» **Problem statement**: Starting at the first line of the listing below, repeat each line exactly until the line containing "R = math.radians", which you include. Leave out pictures.

» **Source data**:
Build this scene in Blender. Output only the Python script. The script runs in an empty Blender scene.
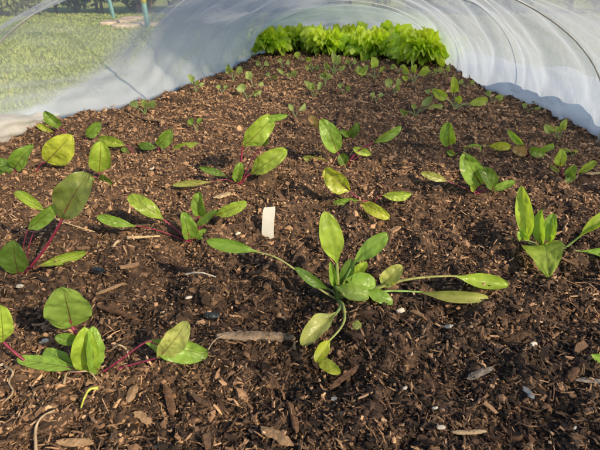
import bpy, math, random
import numpy as np
from mathutils import Vector, Matrix

random.seed(7); rng = np.random.default_rng(11)
scene = bpy.context.scene
col = scene.collection
R = math.radians

# ------------------------------------------------------------------ camera constants (metres)
CAM_H, PITCH, FPX = 0.30, R(29.1), 440.0
ST, CT = math.sin(PITCH), math.cos(PITCH)
CAM = Vector((0, 0, CAM_H))

def ray(px, py):
    a = (px - 300) / FPX; b = -(py - 225) / FPX
    return Vector((a, CT + b * ST, -ST + b * CT))
def at_height(px, py, h=0.0):                 # a measured photo position on the level h
    r = ray(px, py); t = (h - CAM_H) / r.z
    return CAM + r * t
def at_depth(px, py, Y):                      # ... on the upright plane at distance Y
    r = ray(px, py); return CAM + r * (Y / r.y)
def zdepth(p): return p.y * CT + (CAM_H - p.z) * ST
def metres(npx, p): return npx / FPX * zdepth(p)

# ------------------------------------------------------------------ numpy value noise
def _hash(i, j, s):
    n = (i.astype(np.int64) * 374761393 + j.astype(np.int64) * 668265263 + s * 1274126177) & 0xffffffff
    n = ((n ^ (n >> 13)) * 1274126177) & 0xffffffff
    n = (n ^ (n >> 16)) & 0xffffffff
    return n.astype(np.float64) / 0xffffffff
def vnoise(x, y, s=0):
    x = np.asarray(x, float); y = np.asarray(y, float)
    i = np.floor(x); j = np.floor(y); fx = x - i; fy = y - j
    fx = fx * fx * (3 - 2 * fx); fy = fy * fy * (3 - 2 * fy)
    i = i.astype(np.int64); j = j.astype(np.int64)
    a = _hash(i, j, s); b = _hash(i + 1, j, s); c = _hash(i, j + 1, s); d = _hash(i + 1, j + 1, s)
    return (a + (b - a) * fx) * (1 - fy) + (c + (d - c) * fx) * fy
def fbm(x, y, s=0, o=4, g=0.5):
    v = 0; amp = 1; tot = 0
    for k in range(o):
        v = v + amp * vnoise(np.asarray(x) * 2 ** k, np.asarray(y) * 2 ** k, s + k * 17); tot += amp; amp *= g
    return v / tot - 0.5

# ------------------------------------------------------------------ object helpers
def mesh_obj(name, verts, faces, mat, parent=None, smooth=True, uvs=None):
    me = bpy.data.meshes.new(name)
    me.from_pydata([tuple(v) for v in verts], [], faces)
    if uvs is not None:
        uv = me.uv_layers.new(name='UVMap')
        li = np.empty(len(me.loops), np.int32); me.loops.foreach_get('vertex_index', li)
        uv.data.foreach_set('uv', np.asarray(uvs, np.float32)[li].ravel())
    if smooth: me.polygons.foreach_set('use_smooth', [True] * len(me.polygons))
    me.materials.append(mat); me.update()
    o = bpy.data.objects.new(name, me); col.objects.link(o)
    if parent: o.parent = parent
    return o
def np_mesh(name, V, F, mat, smooth=False, attrs=None):
    me = bpy.data.meshes.new(name); n, k = F.shape
    me.vertices.add(len(V)); me.vertices.foreach_set('co', np.asarray(V, np.float32).ravel())
    me.loops.add(n * k); me.loops.foreach_set('vertex_index', F.astype(np.int32).ravel())
    me.polygons.add(n); me.polygons.foreach_set('loop_start', np.arange(0, n * k, k, dtype=np.int32))
    me.polygons.foreach_set('use_smooth', smooth if isinstance(smooth, np.ndarray) else np.full(n, smooth))
    for a, v in (attrs or {}).items():
        at = me.attributes.new(a, 'FLOAT', 'POINT'); at.data.foreach_set('value', np.asarray(v, np.float32))
    me.materials.append(mat); me.update(calc_edges=True); me.validate()
    o = bpy.data.objects.new(name, me); col.objects.link(o); return o
def tag(o, label=None, cat=None, group=None, kind=None):
    if label: o['label'] = label
    if cat: o['category'] = cat
    if group: o['group'] = group
    if kind: o['kind'] = kind
    return o
def thing(name, loc, label, cat, group=None):
    o = bpy.data.objects.new(name, None); o.location = loc; o.empty_display_size = .02; col.objects.link(o)
    return tag(o, label, cat, group)

def smooth_path(pts, n):
    """Catmull-Rom through pts -> n points."""
    P = [Vector(p) for p in pts]
    if len(P) == 2: return [P[0].lerp(P[1], i / (n - 1)) for i in range(n)]
    P = [P[0] * 2 - P[1]] + P + [P[-1] * 2 - P[-2]]; m = len(P) - 3; out = []
    for i in range(n):
        t = i / (n - 1) * m; k = min(int(t), m - 1); f = t - k
        a, b, c, d = P[k:k + 4]
        out.append(0.5 * ((2 * b) + (c - a) * f + (2 * a - 5 * b + 4 * c - d) * f * f + (3 * b - a - 3 * c + d) * f ** 3))
    return out
def tube(path, rad, sides=7, cap=True, flat=1.0):
    V, F = [], []; n = len(path); up = Vector((0, 0, 1)); prev = None
    for i, p in enumerate(path):
        t = (path[min(i + 1, n - 1)] - path[max(i - 1, 0)]).normalized()
        if prev is None:
            prev = t.cross(up)
            if prev.length < .1: prev = t.cross(Vector((0, 1, 0)))
        s = (prev - t * prev.dot(t)).normalized(); prev = s; b = s.cross(t)
        r = rad(i / (n - 1)) if callable(rad) else rad
        for k in range(sides):
            a = 2 * math.pi * k / sides
            V.append(p + s * (math.cos(a) * r) + b * (math.sin(a) * r * flat))
    for i in range(n - 1):
        for k in range(sides):
            a = i * sides + k; b = i * sides + (k + 1) % sides
            F.append((a, b, b + sides, a + sides))
    if cap:
        F.append(tuple(range(sides))[::-1]); F.append(tuple((n - 1) * sides + k for k in range(sides)))
    return V, F

# ------------------------------------------------------------------ materials
def mat_new(name):
    m = bpy.data.materials.new(name); m.use_nodes = True; nt = m.node_tree
    nt.nodes.clear(); out = nt.nodes.new('ShaderNodeOutputMaterial')
    def N(t, **k):
        nd = nt.nodes.new(t)
        for a, v in k.items():
            if a.startswith('i_'):
                key = a[2:]; key = int(key) if key.isdigit() else key.replace('_', ' ')
                nd.inputs[key].default_value = v
            else: setattr(nd, a, v)
        return nd
    L = lambda a, b: nt.links.new(a, b)
    return m, nt, N, L, out
def ramp(N, stops, interp='LINEAR'):
    r = N('ShaderNodeValToRGB'); e = r.color_ramp.elements; r.color_ramp.interpolation = interp
    while len(e) < len(stops): e.new(0.5)
    for el, (p, c) in zip(e, stops): el.position = p; el.color = (*c, 1)
    return r
def simple_mat(name, c, rough=.6, spec=.4, metal=0, scale=60, var=.35, bump=.3, c2=None):
    m, nt, N, L, out = mat_new(name)
    tc = N('ShaderNodeTexCoord'); nz = N('ShaderNodeTexNoise', i_Scale=scale, i_Detail=6.0, i_Roughness=.65)
    L(tc.outputs['Object'], nz.inputs['Vector'])
    lo = tuple(x * (1 - var) for x in c); hi = c2 or tuple(min(1, x * (1 + var)) for x in c)
    rp = ramp(N, [(.3, lo), (.7, hi)]); L(nz.outputs['Fac'], rp.inputs['Fac'])
    b = N('ShaderNodeBsdfPrincipled', i_Roughness=rough, i_Metallic=metal); b.inputs['Specular IOR Level'].default_value = spec
    L(rp.outputs['Color'], b.inputs['Base Color'])
    bp = N('ShaderNodeBump', i_Strength=bump, i_Distance=.002); L(nz.outputs['Fac'], bp.inputs['Height']); L(bp.outputs['Normal'], b.inputs['Normal'])
    L(b.outputs['BSDF'], out.inputs['Surface']); return m

def leaf_mat(name, vein, vein_fac, trans=.38, pucker=1.0, rough=.34, blotch=(.05, .02, .03), blotch_fac=.0):
    m, nt, N, L, out = mat_new(name)
    oi = N('ShaderNodeObjectInfo'); uv = N('ShaderNodeUVMap', uv_map='UVMap'); sp = N('ShaderNodeSeparateXYZ'); L(uv.outputs['UV'], sp.inputs[0])
    def M(op, a, b=None, c=None):
        n = N('ShaderNodeMath', operation=op)
        for k, v in enumerate((a, b, c)):
            if v is None: continue
            if isinstance(v, (int, float)): n.inputs[k].default_value = v
            else: L(v, n.inputs[k])
        return n.outputs[0]
    tc = N('ShaderNodeTexCoord'); nz = N('ShaderNodeTexNoise', i_Scale=130.0, i_Detail=5.0); L(tc.outputs['Object'], nz.inputs['Vector'])
    nb = N('ShaderNodeTexNoise', i_Scale=45.0, i_Detail=3.0); L(tc.outputs['Object'], nb.inputs['Vector'])
    au = M('ABSOLUTE', M('SUBTRACT', sp.outputs['X'], .5))
    # midrib, tapering to the tip
    wid = M('MULTIPLY_ADD', sp.outputs['Y'], -.027, .034)
    mid = N('ShaderNodeMapRange', interpolation_type='SMOOTHSTEP'); L(au, mid.inputs['Value']); L(wid, mid.inputs['From Max'])
    mid.inputs['From Min'].default_value = 0; mid.inputs['To Min'].default_value = 1; mid.inputs['To Max'].default_value = 0
    wob = M('MULTIPLY', M('SUBTRACT', nb.outputs['Fac'], .5), 2.2)
    s = M('ADD', M('SUBTRACT', M('MULTIPLY', sp.outputs['Y'], 5.5), M('MULTIPLY', au, 3.2)), wob)
    tri = M('ABSOLUTE', M('SUBTRACT', M('FRACT', s), .5))
    sv = N('ShaderNodeMapRange', interpolation_type='SMOOTHSTEP'); L(tri, sv.inputs['Value'])
    sv.inputs['From Min'].default_value = 0; sv.inputs['From Max'].default_value = .06; sv.inputs['To Min'].default_value = 1; sv.inputs['To Max'].default_value = 0
    veins = M('MAXIMUM', M('MULTIPLY', mid.outputs[0], 1.0), M('MULTIPLY', sv.outputs[0], .2))
    # base colour
    mx = N('ShaderNodeMix', data_type='RGBA', blend_type='MULTIPLY'); mx.inputs['Factor'].default_value = 1
    rp = ramp(N, [(.3, (.68, .7, .62)), (.7, (1.2, 1.18, 1.2))]); L(nb.outputs['Fac'], rp.inputs['Fac'])
    L(oi.outputs['Color'], mx.inputs['A']); L(rp.outputs['Color'], mx.inputs['B'])
    bl = N('ShaderNodeMix', data_type='RGBA'); L(mx.outputs['Result'], bl.inputs['A']); bl.inputs['B'].default_value = (*blotch, 1)
    bf = N('ShaderNodeMapRange'); L(nz.outputs['Fac'], bf.inputs['Value']); bf.inputs['From Min'].default_value = .5; bf.inputs['From Max'].default_value = .75; bf.inputs['To Max'].default_value = blotch_fac
    L(bf.outputs[0], bl.inputs['Factor'])
    vm = N('ShaderNodeMix', data_type='RGBA'); L(M('MULTIPLY', veins, vein_fac), vm.inputs['Factor']); L(bl.outputs['Result'], vm.inputs['A']); vm.inputs['B'].default_value = (*vein, 1)
    geo = N('ShaderNodeNewGeometry')
    bk = N('ShaderNodeMix', data_type='RGBA', blend_type='MIX'); L(M('MULTIPLY', geo.outputs['Backfacing'], .3), bk.inputs['Factor'])
    L(vm.outputs['Result'], bk.inputs['A']); bk.inputs['B'].default_value = (.3, .4, .14, 1)
    # bump: sunken veins + puckered tissue
    h = M('ADD', M('MULTIPLY', M('POWER', M('MULTIPLY', tri, 2.0), .6), .2), M('MULTIPLY', nz.outputs['Fac'], .5))
    h = M('SUBTRACT', h, M('MULTIPLY', mid.outputs[0], .5))
    bp = N('ShaderNodeBump', i_Strength=.42 * pucker, i_Distance=.0022); L(h, bp.inputs['Height'])
    b = N('ShaderNodeBsdfPrincipled', i_Roughness=rough); b.inputs['Specular IOR Level'].default_value = .45
    L(bk.outputs['Result'], b.inputs['Base Color']); L(bp.outputs['Normal'], b.inputs['Normal'])
    tr = N('ShaderNodeBsdfTranslucent'); tb = N('ShaderNodeMix', data_type='RGBA', blend_type='MULTIPLY'); tb.inputs['Factor'].default_value = 1
    L(vm.outputs['Result'], tb.inputs['A']); tb.inputs['B'].default_value = (2.1, 1.9, .75, 1); L(tb.outputs['Result'], tr.inputs['Color']); L(bp.outputs['Normal'], tr.inputs['Normal'])
    ms = N('ShaderNodeMixShader'); ms.inputs[0].default_value = trans; L(b.outputs[0], ms.inputs[1]); L(tr.outputs[0], ms.inputs[2])
    L(ms.outputs[0], out.inputs['Surface']); return m

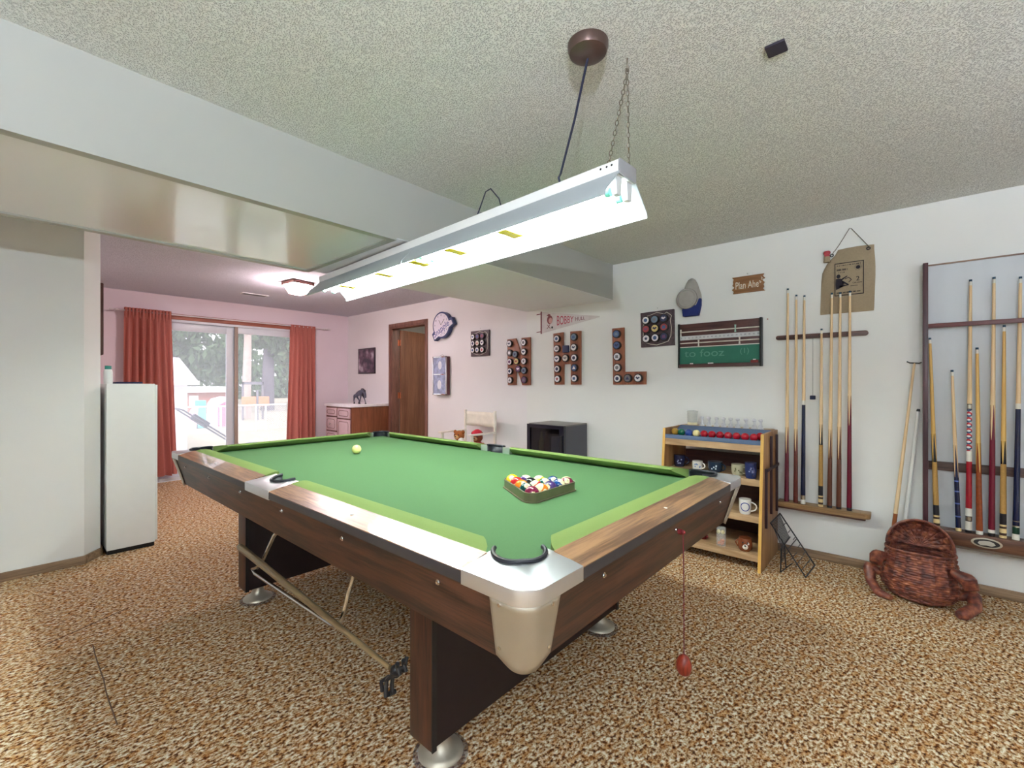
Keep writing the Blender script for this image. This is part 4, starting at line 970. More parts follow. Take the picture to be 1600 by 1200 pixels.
# puck plaques with a shield line
def plaque(y0, y1, z0, z1, grid, label, tl, r):
    t = thing('puck_plaque', label, 'plaque', (XW, (y0 + y1) / 2, z0), 'dark square plaques of nine pucks')
    b = MB(); n = 10; pts = [(y1, z0), (y1, z1), (y0, z1), (y0, z0)]
    b.wallp([rot2((y - (y0 + y1) / 2, z - (z0 + z1) / 2), tl, ((y0 + y1) / 2, (z0 + z1) / 2)) for y, z in pts], .001, .020)
    b.build('board', wood('plaque_wood', (62, 48, 54), (92, 74, 80), 0, .5), t, bevel=.002)
    cy2, cz2 = (y0 + y1) / 2, (z0 + z1) / 2; hw, hh = (y1 - y0) / 2 - .022, (z1 - z0) / 2 - .012
    sp = [(-1, .80), (-.82, .80), (-.5, .86), (0, 1.0), (.5, .86), (.68, .95), (.82, .86), (1, .72), (.92, .45), (1.0, .0), (.96, -.5), (.80, -.8), (.45, -.9), (0, -1.0), (-.45, -.93), (-.84, -.8), (-.98, -.5), (-.96, .1), (-.92, .5)]
    MB().tube([(XW - .0215, cy2 - a * hw, cz2 + b_ * hh) for a, b_ in sp], .0028, 6, True).build('shield_line', M_GOLDMARK, t)
    for y, z, fc, mk, kd in grid: puck(y, z, .020, fc, mk, kd, t, r=r)
    MB().tube([(XW - .004, cy2, z1 + .025), (XW - .012, cy2, z1 + .03)], .002, 6).build('nail', M_CHROME, t)
plaque(1.474, 1.774, 1.546, 1.852, [(1.717, 1.778, 'w', 'b', 'C'), (1.637, 1.778, 't', 'g', 'S'), (1.556, 1.782, 'd', 'w', 'W'), (1.715, 1.700, 'r', 'p', 'W'), (1.634, 1.701, 'y', 'd', 'W'), (1.553, 1.706, 'r', 'b', 'B'), (1.713, 1.617, 'w', 'd', 'S'), (1.632, 1.619, 'w', 'b', 'C'), (1.553, 1.625, 'd', 'p', 'B')],
       'dark square plaque of nine colourful pucks inside a shield outline, left of the scoreboard', R(-1.0), .0365)
plaque(3.655, 3.962, 1.552, 1.856, [(3.906, 1.784, 'w', 'b', 'W'), (3.828, 1.784, 'p', 'b', 'C'), (3.747, 1.786, 'p', 'r', 'S'), (3.905, 1.705, 'w', 'd', 'C'), (3.828, 1.706, 'c', 'r', 'T'), (3.749, 1.708, 'w', 'd', 'W'), (3.907, 1.625, 'w', 'b', 'B'), (3.831, 1.625, 'w', 'b', 'C'), (3.749, 1.624, 'w', 'r', 'C')],
       'dark square plaque of nine pale pucks, between the clock and the letter N', 0, .0355)

# pennant
pn = thing('felt_pennant', 'white triangular felt pennant with red lettering and a red band, above the letter H', 'pennant', (XW, 2.6, 1.75))
MB().wallp([(2.893, 1.980), (2.893, 1.754), (2.20, 1.858), (2.20, 1.868)], .001, .004).build('felt', mat('white_felt', (206, 198, 198), .95), pn, smooth=False)
M_RED = mat('pennant_red', (176, 58, 82), .8); M_DRED = mat('pennant_dark_red', (120, 40, 60), .8)
MB().wallp([(2.906, 1.984), (2.893, 1.984), (2.893, 1.750), (2.906, 1.750)], .001, .007).build('edge_band', M_DRED, pn, smooth=False)
mb = MB()
for z in (1.960, 1.772): mb.wallp([(2.906, z + .004), (2.960, z + .002), (2.965, z - .006), (2.906, z - .004)], .001, .003)
mb.build('tassel', M_DRED, pn, smooth=False)
me_w = lambda a, b: (a, b * (1 - (a + .13) * .95))
wall_text('lettering', 'BOBBY', .118, 2.597, 1.864, .0042, M_RED, pn, sx=.56, sy=1.22, warp=lambda a, b: (a, b * (1 - (a + .09) * 2.2)))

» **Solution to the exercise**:
Build this scene in Blender. Output only the Python script. The script runs in an empty Blender scene.
import bpy, math, random
import numpy as np
from mathutils import Vector, Matrix

random.seed(7); rng = np.random.default_rng(11)
scene = bpy.context.scene
col = scene.collection
R = math.radians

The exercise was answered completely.